Sunday, January 08, 2017

Film Forum Double Bill: Carmen Herrera & Elizabeth Murray

The fine art world has a reputation for being about as receptive to middle-aged women as Hollywood producers. Yet, somehow both Carmen Herrera and Elizabeth Murray made their marks and had their greatest career highlights late in life. In the case of Herrera, it truly was a case perseverance winning out in the end. Their lives and bodies of work are surveyed in Alison Klayman’s half-hour The 100 Years Show (trailer here) and Kristi Zea’s hour-long Everybody Knows . . . Elizabeth Murray (trailer here), which screen together as a double bill opening this Wednesday at Film Forum.

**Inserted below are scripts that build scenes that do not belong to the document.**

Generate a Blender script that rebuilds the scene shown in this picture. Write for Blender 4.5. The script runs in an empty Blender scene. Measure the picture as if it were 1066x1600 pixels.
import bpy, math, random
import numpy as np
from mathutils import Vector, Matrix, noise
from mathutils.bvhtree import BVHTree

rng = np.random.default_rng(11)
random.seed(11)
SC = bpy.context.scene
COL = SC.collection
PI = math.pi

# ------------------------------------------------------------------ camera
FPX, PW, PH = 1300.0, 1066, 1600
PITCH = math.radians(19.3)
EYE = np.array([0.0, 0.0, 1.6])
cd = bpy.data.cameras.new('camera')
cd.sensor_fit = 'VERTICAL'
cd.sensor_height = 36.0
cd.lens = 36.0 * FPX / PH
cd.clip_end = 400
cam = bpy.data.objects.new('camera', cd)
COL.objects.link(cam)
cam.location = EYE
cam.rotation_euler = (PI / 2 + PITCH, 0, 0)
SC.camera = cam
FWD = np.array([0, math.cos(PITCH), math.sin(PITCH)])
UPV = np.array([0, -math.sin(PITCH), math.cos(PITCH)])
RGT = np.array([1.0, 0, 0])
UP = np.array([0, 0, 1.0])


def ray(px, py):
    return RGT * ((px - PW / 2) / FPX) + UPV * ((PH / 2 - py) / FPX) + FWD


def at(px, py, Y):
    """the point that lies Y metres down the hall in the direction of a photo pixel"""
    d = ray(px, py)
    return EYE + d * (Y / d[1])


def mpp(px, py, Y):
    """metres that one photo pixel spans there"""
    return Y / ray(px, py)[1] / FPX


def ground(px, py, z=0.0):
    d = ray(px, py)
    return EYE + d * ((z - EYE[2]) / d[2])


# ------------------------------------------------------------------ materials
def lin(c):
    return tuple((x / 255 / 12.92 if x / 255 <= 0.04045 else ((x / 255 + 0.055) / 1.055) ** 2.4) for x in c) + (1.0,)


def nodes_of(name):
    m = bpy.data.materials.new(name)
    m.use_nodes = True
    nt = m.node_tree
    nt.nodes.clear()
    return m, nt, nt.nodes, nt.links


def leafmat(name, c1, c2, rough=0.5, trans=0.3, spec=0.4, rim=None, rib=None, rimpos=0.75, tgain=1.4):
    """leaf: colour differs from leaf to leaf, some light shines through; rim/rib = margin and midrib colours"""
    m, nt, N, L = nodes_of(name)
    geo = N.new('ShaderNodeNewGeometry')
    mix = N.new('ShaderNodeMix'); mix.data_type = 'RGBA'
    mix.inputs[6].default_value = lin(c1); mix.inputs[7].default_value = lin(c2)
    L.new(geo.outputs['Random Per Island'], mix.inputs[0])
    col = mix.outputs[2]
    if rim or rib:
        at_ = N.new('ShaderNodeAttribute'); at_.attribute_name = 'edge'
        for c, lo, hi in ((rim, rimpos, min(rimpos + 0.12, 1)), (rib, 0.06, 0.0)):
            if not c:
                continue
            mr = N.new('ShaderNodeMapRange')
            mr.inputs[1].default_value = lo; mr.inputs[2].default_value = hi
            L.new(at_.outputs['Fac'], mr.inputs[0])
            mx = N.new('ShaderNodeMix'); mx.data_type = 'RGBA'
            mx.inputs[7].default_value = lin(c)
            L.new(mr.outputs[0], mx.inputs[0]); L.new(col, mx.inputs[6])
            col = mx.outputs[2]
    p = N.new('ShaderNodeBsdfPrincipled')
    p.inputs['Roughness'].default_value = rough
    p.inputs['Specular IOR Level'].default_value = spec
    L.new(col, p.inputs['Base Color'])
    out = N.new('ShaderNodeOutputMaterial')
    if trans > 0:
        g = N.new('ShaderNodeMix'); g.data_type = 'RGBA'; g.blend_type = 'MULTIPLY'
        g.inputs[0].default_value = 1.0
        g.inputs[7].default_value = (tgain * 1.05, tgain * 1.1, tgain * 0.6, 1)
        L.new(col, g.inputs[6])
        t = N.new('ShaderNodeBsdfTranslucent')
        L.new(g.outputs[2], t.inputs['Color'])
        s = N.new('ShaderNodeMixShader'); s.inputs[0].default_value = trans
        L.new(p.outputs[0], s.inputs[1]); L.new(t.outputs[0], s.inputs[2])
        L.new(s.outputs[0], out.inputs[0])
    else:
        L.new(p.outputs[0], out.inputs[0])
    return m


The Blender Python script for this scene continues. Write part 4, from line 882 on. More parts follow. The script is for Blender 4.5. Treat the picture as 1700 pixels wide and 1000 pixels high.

Carmen Herrera is represented by the Lisson Gallery, which also handles the work of Ai Weiwei, the subject of Klayman’s outstanding prior documentary, Ai Weiwei: Never Sorry. Herrera’s work has been collected by MoMA, the Hirschhorn, and the Tate Modern. Her first solo show at the Whitney closes tomorrow. That all sounds quite prestigious, but what makes it truly impressive is it all started to finally happen for Herrera during her late nineties. Although she was very much a part of the Paris art scene in the late 1940s and early 1950s, she was always overlooked in favor of her male colleagues. However, she had one important supporter: her beloved late husband Jesse Loewenthal, who never stopped supporting her artistic ambitions.

Herrera lived long enough to enjoy her belated recognition, notably outlasting Fidel Castro in her native Cuba. Although neither Klayman or Herrera belabor politics in 100 Years, she briefly discusses her family’s early support for the revolution against Battista and their change of heart when her brother was arrested by Castro’s secret police. She really has led an epic life, so it is nice to see the final chapters provide some pay-off.

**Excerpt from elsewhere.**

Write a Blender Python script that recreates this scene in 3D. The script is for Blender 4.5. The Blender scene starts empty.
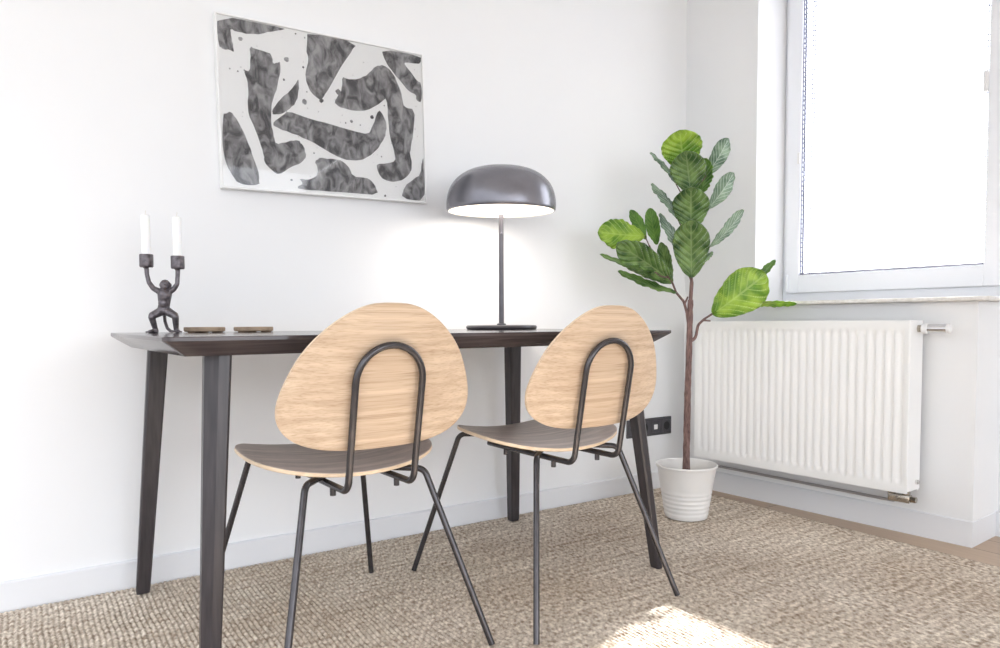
import bpy, bmesh, math, random
import numpy as np
from mathutils import Vector, Matrix
from mathutils.geometry import tessellate_polygon
random.seed(7)
scene = bpy.context.scene
col = scene.collection
PI = math.pi

# ---------------------------------------------------------------- helpers
def link(o, parent=None):
    col.objects.link(o)
    if parent is not None: o.parent = parent
    return o
def mesh_obj(name, bm, mats, parent=None, smooth=False, loc=None, angle=None):
    bm.normal_update()
    me = bpy.data.meshes.new(name)
    bm.to_mesh(me); bm.free()
    for m in (mats if isinstance(mats, (list, tuple)) else [mats]): me.materials.append(m)
    if smooth or angle:
        for p in me.polygons: p.use_smooth = True
        if angle: me.set_sharp_from_angle(angle=math.radians(angle))
    o = bpy.data.objects.new(name, me)
    if loc is not None: o.location = loc
    return link(o, parent)
def empty(name, loc=(0, 0, 0), rz=0.0):
    o = bpy.data.objects.new(name, None); o.empty_display_size = 0.05
    o.location = loc; o.rotation_euler = (0, 0, rz)
    return link(o)
def tag(o, label=None, cat=None, group=None, kind=None):
    if label: o['label'] = label
    if cat: o['category'] = cat
    if group: o['group'] = group
    if kind: o['kind'] = kind
    return o
def box(bm, p0, p1, bevel=0.0, seg=2, mat=0, M=None):
    x0, y0, z0 = p0; x1, y1, z1 = p1
    vs = [bm.verts.new(v) for v in [(x0,y0,z0),(x1,y0,z0),(x1,y1,z0),(x0,y1,z0),(x0,y0,z1),(x1,y0,z1),(x1,y1,z1),(x0,y1,z1)]]
    fs = [bm.faces.new([vs[i] for i in f]) for f in [(3,2,1,0),(4,5,6,7),(0,1,5,4),(1,2,6,5),(2,3,7,6),(3,0,4,7)]]
    for f in fs: f.material_index = mat
    bmesh.ops.recalc_face_normals(bm, faces=fs)
    if bevel > 0:
        es = list({e for f in fs for e in f.edges})
        r = bmesh.ops.bevel(bm, geom=es, offset=bevel, segments=seg, profile=0.5, affect='EDGES')
        for f in r['faces']: f.material_index = mat
    if M is not None:
        pass
    return vs
def tube(bm, pts, rad, seg=12, cap=True, mat=0):
    """tube along a polyline; rad number or list"""
    pts = [Vector(p) for p in pts]; n = len(pts)
    rads = rad if isinstance(rad, (list, tuple)) else [rad]*n
    rings = []; t0 = (pts[1]-pts[0]).normalized()
    up = Vector((0, 0, 1)) if abs(t0.z) < 0.9 else Vector((1, 0, 0))
    nrm = t0.cross(up).normalized()
    prev = t0
    for i, p in enumerate(pts):
        if i == 0: t = t0
        elif i == n-1: t = (pts[-1]-pts[-2]).normalized()
        else: t = ((pts[i+1]-pts[i]).normalized()+(pts[i]-pts[i-1]).normalized()).normalized()
        q = prev.rotation_difference(t); nrm = (q @ nrm).normalized(); prev = t
        b = t.cross(nrm).normalized()
        rings.append([bm.verts.new(p+(nrm*math.cos(a)+b*math.sin(a))*rads[i]) for a in [2*PI*k/seg for k in range(seg)]])
    for i in range(n-1):
        for k in range(seg):
            f = bm.faces.new((rings[i][k], rings[i][(k+1)%seg], rings[i+1][(k+1)%seg], rings[i+1][k])); f.material_index = mat
    if cap:
        f = bm.faces.new(list(reversed(rings[0]))); f.material_index = mat
        f = bm.faces.new(rings[-1]); f.material_index = mat
    return rings
def fillet(pts, rads, seg=8):
    """round the inner corners of a polyline with quadratic-ish arcs"""
    pts = [Vector(p) for p in pts]; out = [pts[0]]
    for i in range(1, len(pts)-1):
        a, b, c = pts[i-1], pts[i], pts[i+1]; r = rads[i-1]
        u = (a-b).normalized(); v = (c-b).normalized(); ang = u.angle(v)
        d = min(r/math.tan(ang/2), (a-b).length*0.49, (c-b).length*0.49); rr = d*math.tan(ang/2)
        cen = b+(u+v).normalized()*(rr/math.sin(ang/2))
        s = b+u*d-cen; e = b+v*d-cen; tot = s.angle(e)
        for k in range(seg+1):
            t = k/seg
            w = (s*math.sin((1-t)*tot)+e*math.sin(t*tot))/math.sin(tot)
            out.append(cen+w)
    out.append(pts[-1])
    return out
def lathe(bm, prof, seg=48, mat=0, center=(0, 0, 0), closed=False):
    cx, cy, cz = center; rings = []
    for r, z in prof:
        if r < 1e-6: rings.append([bm.verts.new((cx, cy, cz+z))])
        else: rings.append([bm.verts.new((cx+r*math.cos(2*PI*k/seg), cy+r*math.sin(2*PI*k/seg), cz+z)) for k in range(seg)])
    pairs = list(zip(rings[:-1], rings[1:]))
    if closed: pairs.append((rings[-1], rings[0]))
    for A, B in pairs:
        for k in range(seg):
            k2 = (k+1) % seg
            if len(A) == 1 and len(B) == 1: continue
            if len(A) == 1: f = bm.faces.new((A[0], B[k2], B[k]))
            elif len(B) == 1: f = bm.faces.new((A[k], A[k2], B[0]))
            else: f = bm.faces.new((A[k], A[k2], B[k2], B[k]))
            f.material_index = mat
def recalc(bm): bmesh.ops.recalc_face_normals(bm, faces=bm.faces[:])

# ---------------------------------------------------------------- materials
def mat(name, rgb, rough=0.5, metal=0.0, spec=0.5, coat=0.0):
    m = bpy.data.materials.new(name); m.use_nodes = True
    b = m.node_tree.nodes['Principled BSDF']
    b.inputs['Base Color'].default_value = (*rgb, 1); b.inputs['Roughness'].default_value = rough
    b.inputs['Metallic'].default_value = metal; b.inputs['Specular IOR Level'].default_value = spec
    b.inputs['Coat Weight'].default_value = coat
    return m
def nodes(m): return m.node_tree.nodes, m.node_tree.links, m.node_tree.nodes['Principled BSDF']
def add_noise(m, c0, c1, scale=(1, 1, 1), nscale=5.0, detail=4, bump=0.0, dist=0.001, p0=0.3, p1=0.7, coord='Object', distort=0.0, rough=None):
    N, L, b = nodes(m)
    tc = N.new('ShaderNodeTexCoord'); mp = N.new('ShaderNodeMapping'); mp.inputs['Scale'].default_value = scale
    nz = N.new('ShaderNodeTexNoise'); nz.inputs['Scale'].default_value = nscale; nz.inputs['Detail'].default_value = detail
    nz.inputs['Distortion'].default_value = distort
    L.new(tc.outputs[coord], mp.inputs[0]); L.new(mp.outputs[0], nz.inputs['Vector'])
    cr = N.new('ShaderNodeValToRGB'); cr.color_ramp.elements[0].position = p0; cr.color_ramp.elements[1].position = p1
    cr.color_ramp.elements[0].color = (*c0, 1); cr.color_ramp.elements[1].color = (*c1, 1)
    L.new(nz.outputs['Fac'], cr.inputs[0]); L.new(cr.outputs[0], b.inputs['Base Color'])
    if bump > 0:
        bp = N.new('ShaderNodeBump'); bp.inputs['Strength'].default_value = bump; bp.inputs['Distance'].default_value = dist
        L.new(nz.outputs['Fac'], bp.inputs['Height']); L.new(bp.outputs[0], b.inputs['Normal'])
    if rough:
        mr = N.new('ShaderNodeMapRange'); mr.inputs['To Min'].default_value = rough[0]; mr.inputs['To Max'].default_value = rough[1]
        L.new(nz.outputs['Fac'], mr.inputs['Value']); L.new(mr.outputs[0], b.inputs['Roughness'])
    return cr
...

In contrast, the narrative that unfolds in Zea’s Everybody Knows is more conventional. Murray initially struggled to gain traction in the male-dominated gallery world, but when Paula Cooper started showing her, it gave Murray a level of prominence and stability that allowed her to be a full-time professional artist. To her credit, Murray also seems to have been a reasonable conscientious parent during that time as well. Nonetheless, honors like Murray’s solo MoMA retrospective came late in life—really, just in the nick of time.

Everybody Knows is a perfectly respectable film that makes a credible case for Murray’s place in the critical canon. However, 100 Years is the more dramatic, preconception-upending film. Herrera’s persistence and late-life productivity is quite amazing. One is tempted to compare her to Portuguese centenarian filmmaker Manoel de Oliveira, but Oliveira’s career really caught fire during the 1970s (when he was in his 60s) and he just maintained the momentum over the next four decades. Recommended for admirers of abstract art, The 100 Years Show and Everybody Knows . . . Elizabeth Murray open together this Wednesday (1/11) at Film Forum.